DATA EXTRACT »
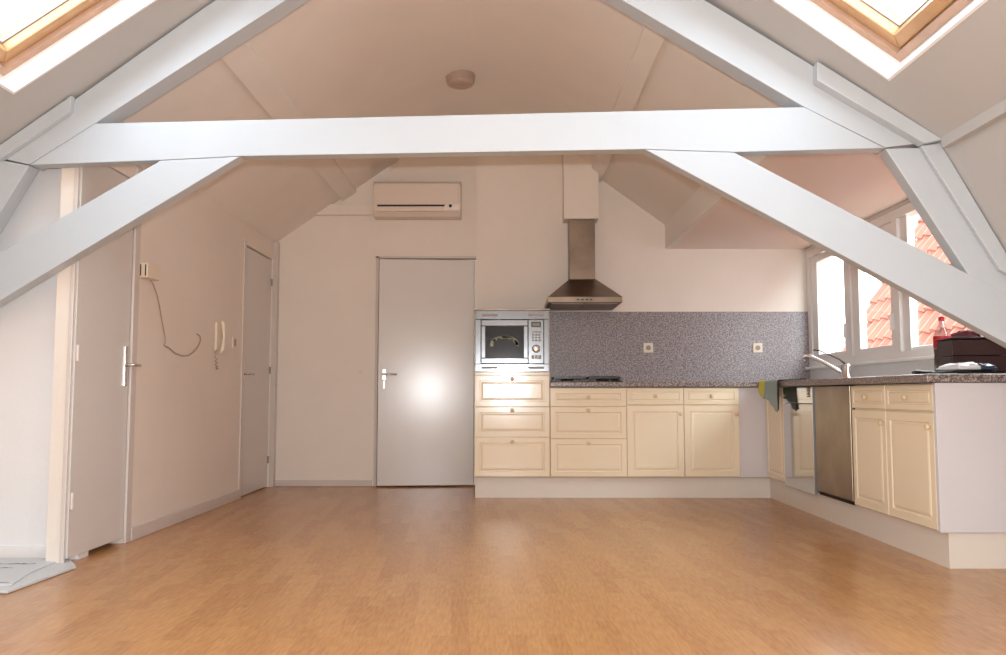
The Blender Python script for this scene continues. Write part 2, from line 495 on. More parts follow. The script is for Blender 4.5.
# skylights
def skylight(name, sk, zf, sgn, nlab):
    n = Vector((sgn * .73, 0, 1)).normalized() if sgn > 0 else Vector((-.69, 0, 1)).normalized()
    x0, x1, y0, y1 = sk['x0'], sk['x1'], sk['y0'], sk['y1']
    c = [Vector((x0, y0, zf(x0))), Vector((x1, y0, zf(x1))), Vector((x1, y1, zf(x1))), Vector((x0, y1, zf(x0)))]
    ctr = sum(c, Vector()) / 4
    ux = (c[1] - c[0]).normalized(); uy = Vector((0, 1, 0))
    hx = (c[1] - c[0]).length / 2; hy = (y1 - y0) / 2
    def P(u, v, d): return ctr + ux * u + uy * v + n * d
    def ring(mb, hx0, hy0, hx1, hy1, d0, d1):   # hollow rectangle, outer 0 inner 1
        O = [(-hx0, -hy0), (hx0, -hy0), (hx0, hy0), (-hx0, hy0)]; I = [(-hx1, -hy1), (hx1, -hy1), (hx1, hy1), (-hx1, hy1)]
        for k in range(4):
            j = (k + 1) % 4
            f = [P(*O[k], d0), P(*O[j], d0), P(*I[j], d0), P(*I[k], d0)]
            g = [P(*O[k], d1), P(*O[j], d1), P(*I[j], d1), P(*I[k], d1)]
            mb.prism(f, g)
    rv = MB(); ring(rv, hx - .001, hy - .001, hx - .013, hy - .013, -.004, .30)
    root = struct(rv.obj(name, M_reveal))
    fr_ = MB(); ring(fr_, hx - .014, hy - .014, hx - .05, hy - .05, .085, .30)
    f_ = fr_.obj('skylight_frame', M_pine2, root)
    sa = MB(); ring(sa, hx - .052, hy - .052, hx - .11, hy - .11, .105, .20)
    s2 = sa.obj('skylight_sash', M_pine, root, bevel=.006)
    gk = MB(); ring(gk, hx - .108, hy - .108, hx - .116, hy - .116, .150, .165); gk.obj('gasket', M_grey, s2)
    g = MB(); a = [P(-hx + .10, -hy + .10, .16), P(hx - .10, -hy + .10, .16), P(hx - .10, hy - .10, .16), P(-hx + .10, hy - .10, .16)]
    g.prism(a, [p + n * .006 for p in a]); g.obj('pane', M_skyglass, root)
    d = bpy.data.lights.new(name + '_portal', 'AREA'); d.shape = 'RECTANGLE'; d.size = 2 * hx; d.size_y = 2 * hy; d.cycles.is_portal = True
    o = bpy.data.objects.new(name + '_portal', d); COL.objects.link(o)
    R = Matrix((ux, uy, ux.cross(uy))).transposed()
    if R.col[2].dot(n) < 0: R = Matrix((ux, -uy, -ux.cross(uy))).transposed()
    o.matrix_world = Matrix.Translation(ctr + n * .31) @ R.to_4x4()
skylight('window_2', SKR, zr, 1, '')
skylight('window_3', SKL, zln, -1, '')
portal('window_portal', (XW + .1, (WY0 + WY1) / 2, (WZ0 + WZ1) / 2), (-1, 0, 0), 3.2, 1.0).rotation_euler = (math.pi / 2, 0, math.pi / 2)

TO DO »
Strip out the pictures and quote the remaining data word for word.

WRITTEN SOLUTION »
The Blender Python script for this scene continues. Write part 2, from line 495 on. More parts follow. The script is for Blender 4.5.
# skylights
def skylight(name, sk, zf, sgn, nlab):
    n = Vector((sgn * .73, 0, 1)).normalized() if sgn > 0 else Vector((-.69, 0, 1)).normalized()
    x0, x1, y0, y1 = sk['x0'], sk['x1'], sk['y0'], sk['y1']
    c = [Vector((x0, y0, zf(x0))), Vector((x1, y0, zf(x1))), Vector((x1, y1, zf(x1))), Vector((x0, y1, zf(x0)))]
    ctr = sum(c, Vector()) / 4
    ux = (c[1] - c[0]).normalized(); uy = Vector((0, 1, 0))
    hx = (c[1] - c[0]).length / 2; hy = (y1 - y0) / 2
    def P(u, v, d): return ctr + ux * u + uy * v + n * d
    def ring(mb, hx0, hy0, hx1, hy1, d0, d1):   # hollow rectangle, outer 0 inner 1
        O = [(-hx0, -hy0), (hx0, -hy0), (hx0, hy0), (-hx0, hy0)]; I = [(-hx1, -hy1), (hx1, -hy1), (hx1, hy1), (-hx1, hy1)]
        for k in range(4):
            j = (k + 1) % 4
            f = [P(*O[k], d0), P(*O[j], d0), P(*I[j], d0), P(*I[k], d0)]
            g = [P(*O[k], d1), P(*O[j], d1), P(*I[j], d1), P(*I[k], d1)]
            mb.prism(f, g)
    rv = MB(); ring(rv, hx - .001, hy - .001, hx - .013, hy - .013, -.004, .30)
    root = struct(rv.obj(name, M_reveal))
    fr_ = MB(); ring(fr_, hx - .014, hy - .014, hx - .05, hy - .05, .085, .30)
    f_ = fr_.obj('skylight_frame', M_pine2, root)
    sa = MB(); ring(sa, hx - .052, hy - .052, hx - .11, hy - .11, .105, .20)
    s2 = sa.obj('skylight_sash', M_pine, root, bevel=.006)
    gk = MB(); ring(gk, hx - .108, hy - .108, hx - .116, hy - .116, .150, .165); gk.obj('gasket', M_grey, s2)
    g = MB(); a = [P(-hx + .10, -hy + .10, .16), P(hx - .10, -hy + .10, .16), P(hx - .10, hy - .10, .16), P(-hx + .10, hy - .10, .16)]
    g.prism(a, [p + n * .006 for p in a]); g.obj('pane', M_skyglass, root)
    d = bpy.data.lights.new(name + '_portal', 'AREA'); d.shape = 'RECTANGLE'; d.size = 2 * hx; d.size_y = 2 * hy; d.cycles.is_portal = True
    o = bpy.data.objects.new(name + '_portal', d); COL.objects.link(o)
    R = Matrix((ux, uy, ux.cross(uy))).transposed()
    if R.col[2].dot(n) < 0: R = Matrix((ux, -uy, -ux.cross(uy))).transposed()
    o.matrix_world = Matrix.Translation(ctr + n * .31) @ R.to_4x4()
skylight('window_2', SKR, zr, 1, '')
skylight('window_3', SKL, zln, -1, '')
portal('window_portal', (XW + .1, (WY0 + WY1) / 2, (WZ0 + WZ1) / 2), (-1, 0, 0), 3.2, 1.0).rotation_euler = (math.pi / 2, 0, math.pi / 2)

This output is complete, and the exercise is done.